▸ **INSTRUCTIONS FOR THE TASK**
Exactly repeat the material, dropping only the pictures.

### INFORMATION SHOWN

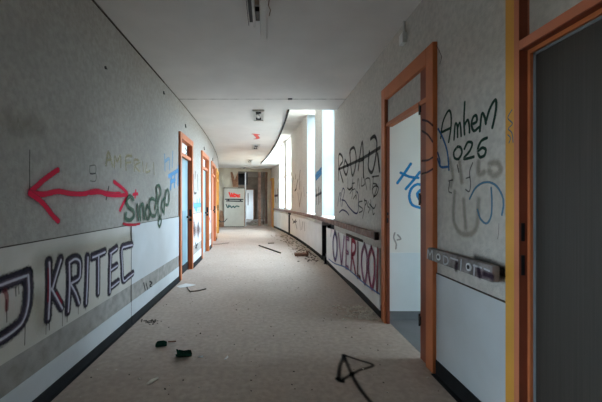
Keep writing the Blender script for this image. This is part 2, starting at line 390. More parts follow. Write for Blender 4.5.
# ------------------------------------------------------------------ doors
def door_left(n, s0, s1, mats, leaf, lower=None):
    lat = LL; r = empty('door_%d' % n, P((s0+s1)/2, lat, 0), 'structure'); w = .09
    fo, pr = mats
    f = MB()
    f.cbox(s0, s0+w, lat-LT, lat+.035, 0, TOP); f.cbox(s0+w+.02, s0+w+.075, lat-LT, lat+.012, 0, TOP-.1); f.cbox(s1-w, s1, lat-LT, lat+.035, 0, TOP)
    f.cbox(s0+w, s1-w, lat-LT, lat+.035, TOP-.1, TOP)
    f.cbox(s0+w, s1-w, lat-LT, lat+.01, 2.06, 2.12)
    f.build('frame', fo, r, bev=.004)
    f = MB(); f.cbox(s0+w, s0+w+.02, lat-LT, lat+.008, 0, TOP-.1); f.cbox(s1-w-.03, s1-w, lat-LT, lat-.03, 0, TOP-.1); f.build('door_stop', pr, r)
    f = MB(); f.cbox(s0+w+.03, s1-w-.03, lat-.075, lat-.06, 2.12, TOP-.1); f.build('transom_panel', 'white', r)
    f = MB(); f.cbox(s0+w+.03, s1-w-.03, lat-.09, lat-.05, .012, 2.06)
    l = f.build('leaf', leaf, r)
    if lower:
        f = MB(); f.cbox(s0+(s1-s0)*.45, s0+(s1-s0)*.72, lat-.05, lat-.046, .16, 1.12); f.build('patch', lower, l)
        f = MB(); f.cbox(s0+w+.03, s1-w-.03, lat-.05, lat-.044, .012, .16); f.build('kick_plate', 'black_base', l)
    f = MB(); f.cbox(s1-w-.12, s1-w-.10, lat-.05, lat, .98, 1.02); f.cbox(s1-w-.22, s1-w-.10, lat-.012, lat+.006, .985, 1.015); f.build('handle', 'black', l)
    f = MB(); f.cbox(s1-w-.004, s1-w+.004, lat-.028, lat+.02, 1.0, 1.14); f.cbox(s1-w-.004, s1-w+.004, lat-.028, lat+.02, .92, .97); f.build('strike_plate', 'black', r)
    f = MB()
    for z in (.25, 1.0, 1.85): f.cbox(s0+w, s0+w+.035, lat-.035, lat+.005, z, z+.09)
    f.build('hinge', 'black', r)
    return r
door_left(1, *DL[0], ('orange', 'darkred'), 'teal', 'blue_grey')
door_left(2, *DL[1], ('orange', 'darkred'), 'teal')
door_left(3, *DL[2], ('orange', 'pink'), 'pink')
door_left(4, *DL[3], ('yellow', 'yellow'), 'yellow')
# side edge of the first left frame, painted darker
# right door 1 (open doorway)
r = empty('door_5', P(3.05, LR, 0), 'structure'); pr = .035
f = MB()
f.cbox(RD1[0], RD1[0]+.11, LR-pr, LR+.1, 0, TOP+.06); f.cbox(RD1[1]-.10, RD1[1], LR-pr, LR+.02, 0, TOP+.06)
f.cbox(RD1[0]+.11, RD1[1]-.10, LR-pr, LR+.1, 2.37, TOP+.06)
f.cbox(RD1[0]+.11, RD1[1]-.10, LR-.02, LR+.05, 2.085, 2.125)
f.build('frame', 'orange', r, bev=.004)
f = MB(); f.cbox(RD1[0]+.11, RD1[0]+.25, LR-.012, LR+.09, 0, 2.37); f.cbox(RD1[1]-.112, RD1[1]-.10, LR-.015, LR+.019, 0, 2.37); f.build('door_stop', 'darkred', r, bev=.003)  # recessed jamb step, its shade put into the dark red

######

▸ **RESPONSE TO THIS EXERCISE**
Keep writing the Blender script for this image. This is part 2, starting at line 390. More parts follow. Write for Blender 4.5.
# ------------------------------------------------------------------ doors
def door_left(n, s0, s1, mats, leaf, lower=None):
    lat = LL; r = empty('door_%d' % n, P((s0+s1)/2, lat, 0), 'structure'); w = .09
    fo, pr = mats
    f = MB()
    f.cbox(s0, s0+w, lat-LT, lat+.035, 0, TOP); f.cbox(s0+w+.02, s0+w+.075, lat-LT, lat+.012, 0, TOP-.1); f.cbox(s1-w, s1, lat-LT, lat+.035, 0, TOP)
    f.cbox(s0+w, s1-w, lat-LT, lat+.035, TOP-.1, TOP)
    f.cbox(s0+w, s1-w, lat-LT, lat+.01, 2.06, 2.12)
    f.build('frame', fo, r, bev=.004)
    f = MB(); f.cbox(s0+w, s0+w+.02, lat-LT, lat+.008, 0, TOP-.1); f.cbox(s1-w-.03, s1-w, lat-LT, lat-.03, 0, TOP-.1); f.build('door_stop', pr, r)
    f = MB(); f.cbox(s0+w+.03, s1-w-.03, lat-.075, lat-.06, 2.12, TOP-.1); f.build('transom_panel', 'white', r)
    f = MB(); f.cbox(s0+w+.03, s1-w-.03, lat-.09, lat-.05, .012, 2.06)
    l = f.build('leaf', leaf, r)
    if lower:
        f = MB(); f.cbox(s0+(s1-s0)*.45, s0+(s1-s0)*.72, lat-.05, lat-.046, .16, 1.12); f.build('patch', lower, l)
        f = MB(); f.cbox(s0+w+.03, s1-w-.03, lat-.05, lat-.044, .012, .16); f.build('kick_plate', 'black_base', l)
    f = MB(); f.cbox(s1-w-.12, s1-w-.10, lat-.05, lat, .98, 1.02); f.cbox(s1-w-.22, s1-w-.10, lat-.012, lat+.006, .985, 1.015); f.build('handle', 'black', l)
    f = MB(); f.cbox(s1-w-.004, s1-w+.004, lat-.028, lat+.02, 1.0, 1.14); f.cbox(s1-w-.004, s1-w+.004, lat-.028, lat+.02, .92, .97); f.build('strike_plate', 'black', r)
    f = MB()
    for z in (.25, 1.0, 1.85): f.cbox(s0+w, s0+w+.035, lat-.035, lat+.005, z, z+.09)
    f.build('hinge', 'black', r)
    return r
door_left(1, *DL[0], ('orange', 'darkred'), 'teal', 'blue_grey')
door_left(2, *DL[1], ('orange', 'darkred'), 'teal')
door_left(3, *DL[2], ('orange', 'pink'), 'pink')
door_left(4, *DL[3], ('yellow', 'yellow'), 'yellow')
# side edge of the first left frame, painted darker
# right door 1 (open doorway)
r = empty('door_5', P(3.05, LR, 0), 'structure'); pr = .035
f = MB()
f.cbox(RD1[0], RD1[0]+.11, LR-pr, LR+.1, 0, TOP+.06); f.cbox(RD1[1]-.10, RD1[1], LR-pr, LR+.02, 0, TOP+.06)
f.cbox(RD1[0]+.11, RD1[1]-.10, LR-pr, LR+.1, 2.37, TOP+.06)
f.cbox(RD1[0]+.11, RD1[1]-.10, LR-.02, LR+.05, 2.085, 2.125)
f.build('frame', 'orange', r, bev=.004)
f = MB(); f.cbox(RD1[0]+.11, RD1[0]+.25, LR-.012, LR+.09, 0, 2.37); f.cbox(RD1[1]-.112, RD1[1]-.10, LR-.015, LR+.019, 0, 2.37); f.build('door_stop', 'darkred', r, bev=.003)  # recessed jamb step, its shade put into the dark red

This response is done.